Having outlived virtually everyone else, Byrd reached a position of unprecedented power. And he freely used that power to reward friends and punish enemies. To cross Byrd was political suicide in the United States Senate.
Byrd's greatest achievement was bringing federal tax dollars back to his beloved West Virginia. Billions of federal dollars went through the Appropriation's Committee which Byrd chaired and many of those hard-earned tax dollars went to his state at the clear expense of other worthwhile projects elsewhere.
And for his generosity, countless pork projects today bear the Byrd name in West Virginia. He cared little of spending restraint and less of mounting deficits. If he could carry home the bacon to his home state, the nation be damned.
Byrd funneled $3.3 billion in pure pork to West Virginia from 1991 to 2008.
But to his great credit, Byrd was also a staunch defender of the Constitution regardless of which party held power. It's doubtful if anyone serving in the Senate knew more clearly the importance of the Constitution than Byrd.
But the West Virginia Senator will not be remembered for his Constitutional views but rather his approach to pork spending.
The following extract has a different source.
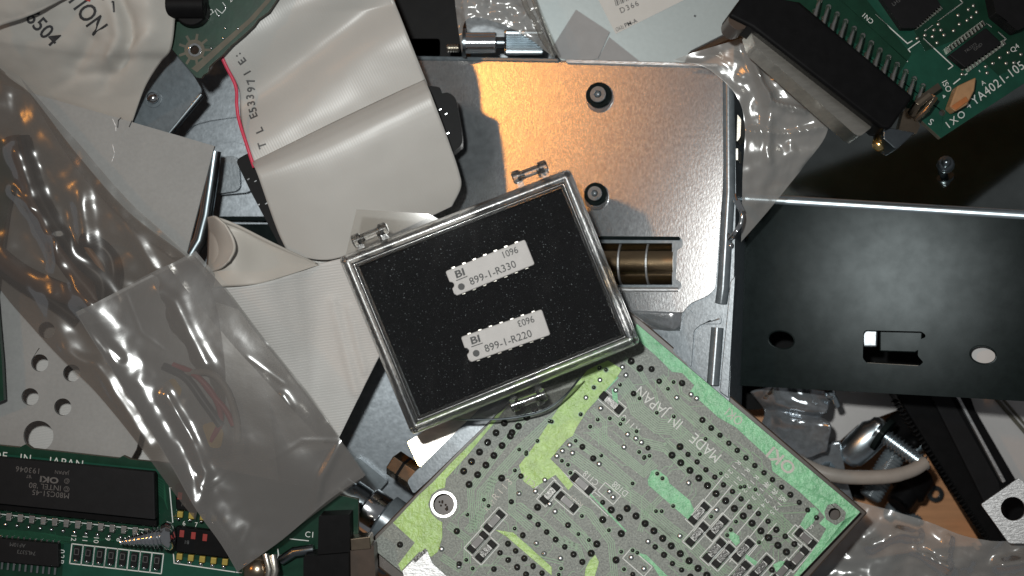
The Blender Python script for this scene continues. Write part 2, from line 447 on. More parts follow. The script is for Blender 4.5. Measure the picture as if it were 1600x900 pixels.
# ================================================================ large metal parts under the heap
# dull tray on the left and below the ribbon
t = thing('metal_tray', 470, 450, -50, 'dull blue grey zinc tray lying under the ribbon cable', 'metal tray')
TR = H(-46)
b = MB()
b.prism(TR, rpoly([(235, 60), (688, 60), (688, 480), (745, 500), (745, 800), (600, 900), (470, 800), (300, 520)], 6), -1.2, 0)
b.build('tray_floor', M['tray'], t, .3)
b = MB(); b.prism(TR, rpoly([(288, 212), (300, 196), (330, 188), (360, 184), (420, 176), (420, 60), (260, 60)], [12, 10, 8, 8, 4, 4, 4]), 0.01, 1.4)
b.build('raised_panel', M['tray'], t, .6, 3)
b = MB(); b.prism(TR, rpoly([(335, 226), (372, 220), (396, 236), (396, 300), (332, 306), (326, 260)], 14), .01, 3.2)
b.build('boss', M['tray'], t, 1.2, 3)
b = MB(); b.prism(TR, rpoly([(334, 246), (372, 243), (376, 298), (331, 304)], 12), 3.2, 5.5)
b.build('boss_cap', M['zinc'], t, 1.2, 3)
b = MB(); b.prism(TR, rpoly([(330, 338), (470, 338), (470, 346), (330, 344)], 2), .01, 4); b.prism(TR, rpoly([(352, 350), (470, 350), (470, 420), (352, 420)], 4), .01, 2.5)
b.build('lower_rail', M['blackm'], t, .4)
b = MB(); b.prism(TR, rpoly([(548, 722), (562, 716), (606, 752), (592, 768)], 3), .01, 3.4)
b.build('dark_tab', M['darksteel'], t, .4)

# the tilted drive with the bright lid
PL = Plane(780, 190, -36, .30, -.07)
t = thing('disk_drive', 930, 350, -50, 'bright zinc drive housing with gold sheen, two screws and louvred slot', 'disk drive')
slot = rpoly([(915, 371), (1066, 371), (1067, 386), (1058, 391), (1056, 436), (1066, 443), (1063, 453), (915, 453)], [0, 7, 5, 2, 2, 5, 5, 0])
b = MB()
b.prism(PL, rpoly([(640, 94), (870, 97), (1133, 107), (1129, 300), (1117, 452), (1104, 463), (1078, 474), (1067, 488), (900, 482), (640, 470)],
                  [2, 0, 30, 0, 8, 8, 8, 3, 0, 0]), -.9, 0, [slot])
lid = b.build('lid_plate', M['plate'], t, .28, 3)
b = MB(); nv = 14
for j in range(nv):
    v = j / (nv - 1); w_ = math.sin(v * 1.4) / math.sin(1.4)
    for i in range(9):
        u = i / 8; b.v.append(PL.at(905 + (1066 - 905 - 5 * v) * u, 482.5 + 5.5 * u + (22 + 17 * u) * w_ - (9 * v ** 3 if i == 8 else 0), -.1 - 3.4 * (1 - math.cos(v * 1.4))))
b.f = [(j * 9 + i, j * 9 + i + 1, (j + 1) * 9 + i + 1, (j + 1) * 9 + i) for j in range(nv - 1) for i in range(8)]; b.m = [0] * len(b.f)
b.build('bent_tab', M['plate'], t, thick=.7)
b = MB(); b.prism(PL, rpoly([(692, 88), (1147, 103), (1150, 300), (1146, 470), (1139, 640), (1139, 770), (880, 770), (880, 520), (692, 490)], 8), -22, -1.0,
                  [[(930, 380), (1050, 380), (1050, 445), (930, 445)]])
body = b.build('drive_body', M['zinc'], t, .9, 3)
b = MB(); b.prism(PL, [(640, 87), (872, 91), (873, 97), (640, 93)], -6, .6)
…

It's impossible to think of Robert Byrd without thinking of pork.
Byrd was both proud and arrogant when it came to bringing home the federal dollars to his home state. He knew his popularity was secured on the home front when he siphoned tax dollars for countless projects. That popularity secured his political future and little else counted.
In recent years, Byrd became a poster child for term limits. Those outside of West Virginia railed long and loud about his selfish spending. Not one word of that discussion bothered Byrd. He handled his critics by banishing them to the graveyard of lost appropriations. To criticize Byrd was equal to seeing projects for your region abandoned.
And his critics knew that sad fact of political certainty.
Despite a lagging economy and record deficits, Byrd remained true to the end. He never saw a home-state project he couldn't support regardless of the larger picture of the entire country.
Robert Byrd will not be forgotten. But for some who support spending limits and smaller government, he won't be missed either.